His interpretation of the controversial last act of the film, in which the robot boy David encounters his mother’s replica, after longing for her for two thousand years, is especially eye opening. His one last day with her was often accused of being Spielbergian cop-out in order to have a happy ending. The main defense of the last act, however, has been that it cannot be a happy ending since the boy dies together with his mother. But thanks to Rice’s book I am not sure anymore if that is what happens at all. Also, the very question if the ending was a happy one becomes redundant. The ending is an optimistic one insofar as David (standing in for humanity) has become a real boy, like Pinocchio, through the act of letting his mother go and turning into a nurturer, instead of eternally and selfishly demanding his mother’s love.
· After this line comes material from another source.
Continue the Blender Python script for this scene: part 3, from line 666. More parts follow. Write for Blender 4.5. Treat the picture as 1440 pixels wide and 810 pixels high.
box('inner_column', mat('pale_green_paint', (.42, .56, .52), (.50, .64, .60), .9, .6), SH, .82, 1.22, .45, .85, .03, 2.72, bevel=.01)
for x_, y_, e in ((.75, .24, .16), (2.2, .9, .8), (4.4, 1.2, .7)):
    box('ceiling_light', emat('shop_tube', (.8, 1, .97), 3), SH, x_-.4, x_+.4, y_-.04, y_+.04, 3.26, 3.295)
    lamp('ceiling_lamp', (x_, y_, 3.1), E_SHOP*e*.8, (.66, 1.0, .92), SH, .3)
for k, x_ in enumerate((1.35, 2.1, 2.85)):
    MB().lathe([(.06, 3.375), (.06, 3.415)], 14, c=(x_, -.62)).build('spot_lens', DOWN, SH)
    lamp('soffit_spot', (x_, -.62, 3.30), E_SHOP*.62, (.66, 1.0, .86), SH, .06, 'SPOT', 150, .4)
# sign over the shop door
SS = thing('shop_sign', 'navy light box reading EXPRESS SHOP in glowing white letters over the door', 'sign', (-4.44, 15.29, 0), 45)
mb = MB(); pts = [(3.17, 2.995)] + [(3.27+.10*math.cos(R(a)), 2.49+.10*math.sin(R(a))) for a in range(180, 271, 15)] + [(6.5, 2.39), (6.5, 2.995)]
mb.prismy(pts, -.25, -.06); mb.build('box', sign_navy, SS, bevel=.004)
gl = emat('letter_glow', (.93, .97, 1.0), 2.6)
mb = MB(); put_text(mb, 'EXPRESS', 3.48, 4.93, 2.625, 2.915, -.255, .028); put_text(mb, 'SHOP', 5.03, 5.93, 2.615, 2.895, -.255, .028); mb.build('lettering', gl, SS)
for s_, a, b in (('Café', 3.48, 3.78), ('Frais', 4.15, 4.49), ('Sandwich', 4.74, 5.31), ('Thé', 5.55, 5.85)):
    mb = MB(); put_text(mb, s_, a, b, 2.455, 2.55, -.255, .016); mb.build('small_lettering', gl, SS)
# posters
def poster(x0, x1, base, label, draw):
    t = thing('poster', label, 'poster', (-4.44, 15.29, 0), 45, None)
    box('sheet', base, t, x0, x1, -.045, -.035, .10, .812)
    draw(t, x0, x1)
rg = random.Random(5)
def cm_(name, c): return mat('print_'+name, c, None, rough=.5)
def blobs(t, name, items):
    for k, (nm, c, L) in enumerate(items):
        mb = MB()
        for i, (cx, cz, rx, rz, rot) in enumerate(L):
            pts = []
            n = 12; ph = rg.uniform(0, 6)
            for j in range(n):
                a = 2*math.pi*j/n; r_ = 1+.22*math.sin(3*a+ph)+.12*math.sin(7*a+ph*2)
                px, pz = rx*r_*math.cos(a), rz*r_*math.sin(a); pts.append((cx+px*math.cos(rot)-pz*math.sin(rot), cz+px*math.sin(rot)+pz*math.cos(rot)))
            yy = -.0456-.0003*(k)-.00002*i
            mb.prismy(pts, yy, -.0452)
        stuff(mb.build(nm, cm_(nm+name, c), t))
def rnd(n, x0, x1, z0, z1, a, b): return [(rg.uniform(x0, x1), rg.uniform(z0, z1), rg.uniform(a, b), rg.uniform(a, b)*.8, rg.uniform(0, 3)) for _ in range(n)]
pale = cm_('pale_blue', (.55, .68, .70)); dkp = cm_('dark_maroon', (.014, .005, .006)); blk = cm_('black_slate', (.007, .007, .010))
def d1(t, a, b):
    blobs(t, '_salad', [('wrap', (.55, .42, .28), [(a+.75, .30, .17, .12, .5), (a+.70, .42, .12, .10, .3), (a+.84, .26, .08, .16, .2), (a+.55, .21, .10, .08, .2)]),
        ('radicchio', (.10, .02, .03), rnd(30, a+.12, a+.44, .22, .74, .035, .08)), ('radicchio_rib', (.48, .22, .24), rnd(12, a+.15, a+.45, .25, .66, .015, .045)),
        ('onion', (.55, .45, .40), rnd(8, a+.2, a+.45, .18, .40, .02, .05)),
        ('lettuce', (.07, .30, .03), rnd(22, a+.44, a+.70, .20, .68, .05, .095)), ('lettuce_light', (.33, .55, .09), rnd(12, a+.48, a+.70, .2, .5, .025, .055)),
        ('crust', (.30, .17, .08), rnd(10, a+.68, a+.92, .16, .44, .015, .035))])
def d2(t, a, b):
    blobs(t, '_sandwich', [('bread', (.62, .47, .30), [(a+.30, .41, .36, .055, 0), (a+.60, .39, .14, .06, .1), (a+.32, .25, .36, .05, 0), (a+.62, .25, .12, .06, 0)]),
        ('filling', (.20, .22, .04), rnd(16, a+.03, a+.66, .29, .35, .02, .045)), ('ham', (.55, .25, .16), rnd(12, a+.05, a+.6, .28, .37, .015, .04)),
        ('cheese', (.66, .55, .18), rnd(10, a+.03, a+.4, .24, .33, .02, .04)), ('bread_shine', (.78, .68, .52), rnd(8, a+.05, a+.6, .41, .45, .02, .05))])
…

It is a bitter one because the film shows that every human has to learn this lesson on their way to becoming an adult. Furthermore, it is a terrifying one because the film shows that what is at the stake is actually the survival of human kind. This moment of transfiguration towards maturity is already evident in 2001’s Star Child. But in A.I., due to how artificial intelligence has been turning into a staple of our technology, the implications of failing to mature are devastating. As a ray of hope there is, however, the human spirit itself, often expressed in creativity and art, which is functioning as a strong antithesis to the destructive energy of the uncompensated Oedipal loss. By its definition, creativity is capable of deprogramming the robotic enclosure of human mind, be it racism, nationalism, denial of global warming and other short-circuit narratives that are driving our species towards the extinction.